The text of “Now Does the Glorious Day Appear,” a birthday ode for Queen Mary written in 1689, indulges in copious royal flattery, the sort of hyperbolic praise that a certain prominent American elected official craves, although the line that lauds the monarch’s reign “with such sweetness and such justice” would lack congruence in his case.

Valenzuela conducted this Birthday Ode with his customary vigor, constrained only by an unfailing rhythmic precision animated by his energetic upbeats. We are fortunate that the musicians he regularly assembles possess the technique and acuity to carry out his intentions with such ebullience and accuracy.

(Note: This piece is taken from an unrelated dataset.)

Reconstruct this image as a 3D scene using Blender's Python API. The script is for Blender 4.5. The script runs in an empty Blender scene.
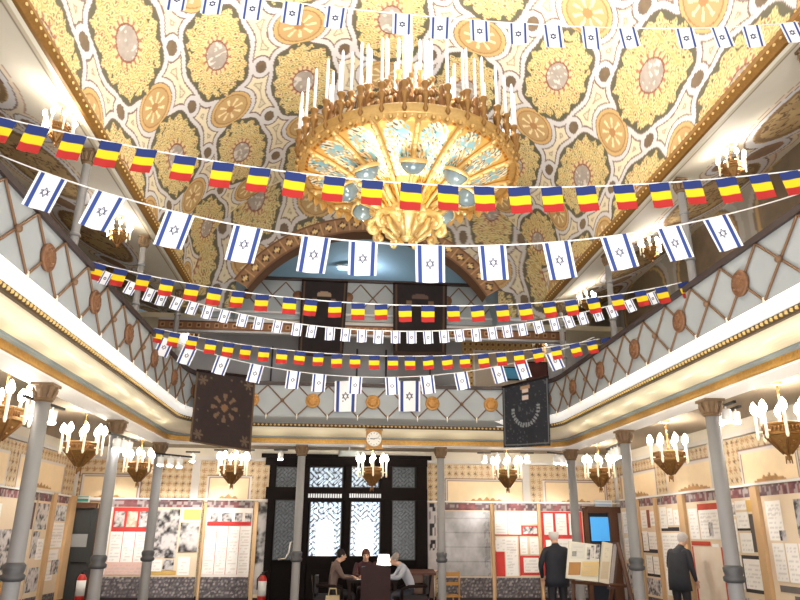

I left this concert with an expanded appreciation of the Purcell’s musical scope and depth. Unchanged, however, is my larger reservation about his inadequate skill at musical structure: his short, snappy phrases seldom develop or extend; his modulation is minimal, and his sole model for an extended movement is resorting to a ground bass. And when Purcell doesn’t know what to do next, he throws in another ritornello. Had I been in possession of state secrets, I believe I would have divulged them readily on Friday upon threat from maestro Valenzuela to perform yet another Purcell ritornello.

This concert was presented by the Bach Collegium San Diego on May 11, 2018, at All Souls’ Episcopal Church, 1475 Catalina Blvd., San Diego, CA. It will be repeated on May 12, 2018, at Sts. Constantine and Helen Greek Orthodox Church in Cardiff, CA.